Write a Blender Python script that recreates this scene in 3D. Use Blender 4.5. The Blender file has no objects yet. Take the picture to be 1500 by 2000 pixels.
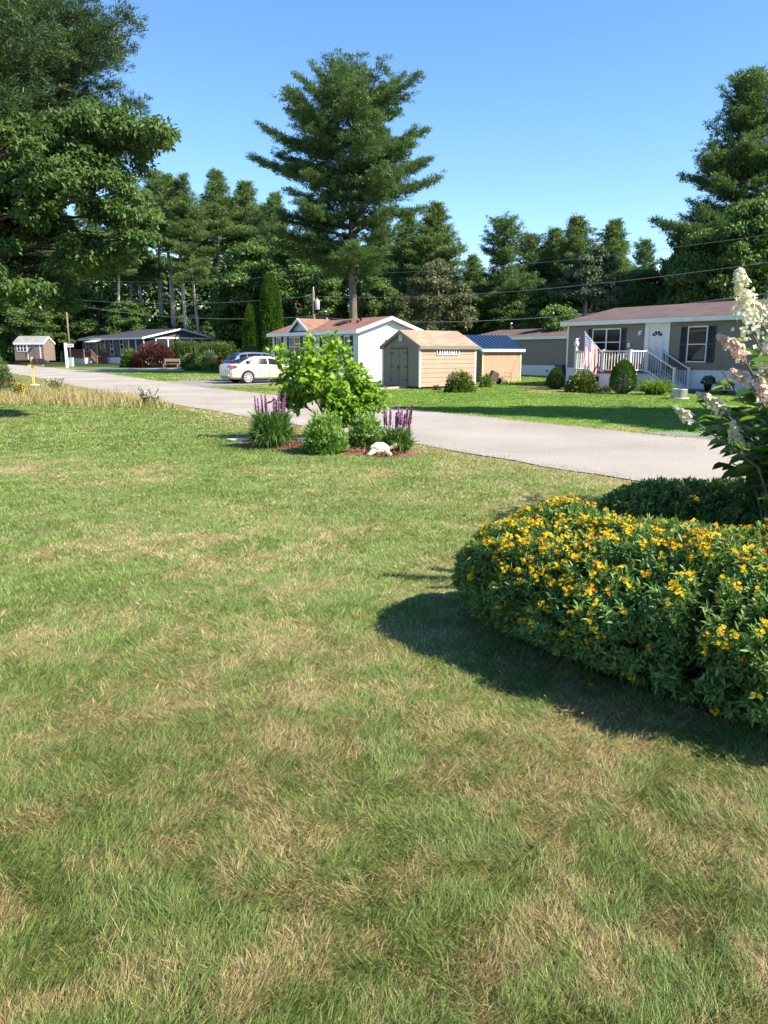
import bpy, math, random
import numpy as np
from math import sin, cos, pi, radians as R
from mathutils import Vector

# ------------------------------------------------------------------ camera, light, exposure
scene = bpy.context.scene
COL = scene.collection
F, PITCH, CH = 1500.0, math.atan(310 / 1500), 1.7
cam = bpy.data.cameras.new('camera'); cam_o = bpy.data.objects.new('camera', cam); COL.objects.link(cam_o)
cam.sensor_fit = 'VERTICAL'; cam.sensor_height = 36.0; cam.lens = 36.0 * F / 2000
cam.clip_start = 0.05; cam.clip_end = 5000
cam_o.location = (0, 0, CH); cam_o.rotation_euler = (pi / 2 - PITCH, 0, 0)
scene.camera = cam_o
scene.render.resolution_x, scene.render.resolution_y = 768, 1024

SUN_AZ, SUN_EL = R(112), R(43)          # clockwise from +Y
world = bpy.data.worlds.new('World'); scene.world = world; world.use_nodes = True
wt = world.node_tree; wt.nodes.clear()
sky = wt.nodes.new('ShaderNodeTexSky'); sky.sky_type = 'NISHITA'; sky.sun_disc = False
sky.sun_elevation = SUN_EL; sky.sun_rotation = SUN_AZ
sky.air_density = 1.0; sky.dust_density = 0.05; sky.ozone_density = 4.0; sky.altitude = 0
bg = wt.nodes.new('ShaderNodeBackground'); bg.inputs['Strength'].default_value = 0.088
wo = wt.nodes.new('ShaderNodeOutputWorld')
hs = wt.nodes.new('ShaderNodeHueSaturation'); hs.inputs['Hue'].default_value = .503; hs.inputs['Saturation'].default_value = 1.14; hs.inputs['Value'].default_value = 1.18; wt.links.new(sky.outputs[0], hs.inputs['Color']); wt.links.new(hs.outputs[0], bg.inputs['Color']); wt.links.new(bg.outputs[0], wo.inputs['Surface'])
sl = bpy.data.lights.new('sun', 'SUN'); sl.energy = 5.0; sl.angle = R(0.5); sl.color = (1.0, 0.91, 0.77)
so = bpy.data.objects.new('sun', sl); COL.objects.link(so)
SDIR = Vector((sin(SUN_AZ) * cos(SUN_EL), cos(SUN_AZ) * cos(SUN_EL), sin(SUN_EL)))
so.rotation_euler = SDIR.to_track_quat('Z', 'Y').to_euler(); so.location = (30, -10, 30)
scene.view_settings.view_transform = 'Standard'; scene.view_settings.look = 'None'
scene.view_settings.exposure = 1.36; scene.view_settings.gamma = 1.0

# ------------------------------------------------------------------ helpers
CP, SP = cos(PITCH), sin(PITCH)
def ray(px, py):
    a, b = (px - 750) / F, (1000 - py) / F
    return a, CP + b * SP, -SP + b * CP
def P(px, py, Y):
    r = ray(px, py); t = Y / r[1]; return Vector((r[0] * t, Y, CH + r[2] * t))
def G(px, py, z=0.0):
    r = ray(px, py); t = (z - CH) / r[2]; return Vector((r[0] * t, r[1] * t, z))
def tz(y): return 0.01 * np.clip(np.asarray(y, float) - 42, 0, 70)
def tzf(y): return float(tz(y))

def tag(o, label=None, cat=None, group=None, kind=None):
    if label: o['label'] = label
    if cat: o['category'] = cat
    if group: o['group'] = group
    if kind: o['kind'] = kind
    return o
def empty(name, loc, rz=0.0, label=None, cat=None, group=None):
    o = bpy.data.objects.new(name, None); COL.objects.link(o); o.empty_display_size = .2
    o.location = loc; o.rotation_euler = (0, 0, rz)
    return tag(o, label, cat, group)
def link(name, me, mats, parent=None, smooth=False):
    o = bpy.data.objects.new(name, me); COL.objects.link(o)
    for m in (mats if isinstance(mats, (list, tuple)) else [mats]): me.materials.append(m)
    if parent: o.parent = parent
    if smooth: me.polygons.foreach_set('use_smooth', [True] * len(me.polygons))
    return o
def copy_tree(o, parent=None):
    c = o.copy(); COL.objects.link(c)
    if parent: c.parent = parent
    for ch in list(o.children): copy_tree(ch, c)
    return c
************
WORK REQUIRED:
Leave the pictures out and reproduce exactly the lines from the top of the listing above through the line with "from mathutils import Vector".

SOLUTION:
Write a Blender Python script that recreates this scene in 3D. Use Blender 4.5. The Blender file has no objects yet. Take the picture to be 1500 by 2000 pixels.
import bpy, math, random
import numpy as np
from math import sin, cos, pi, radians as R
from mathutils import Vector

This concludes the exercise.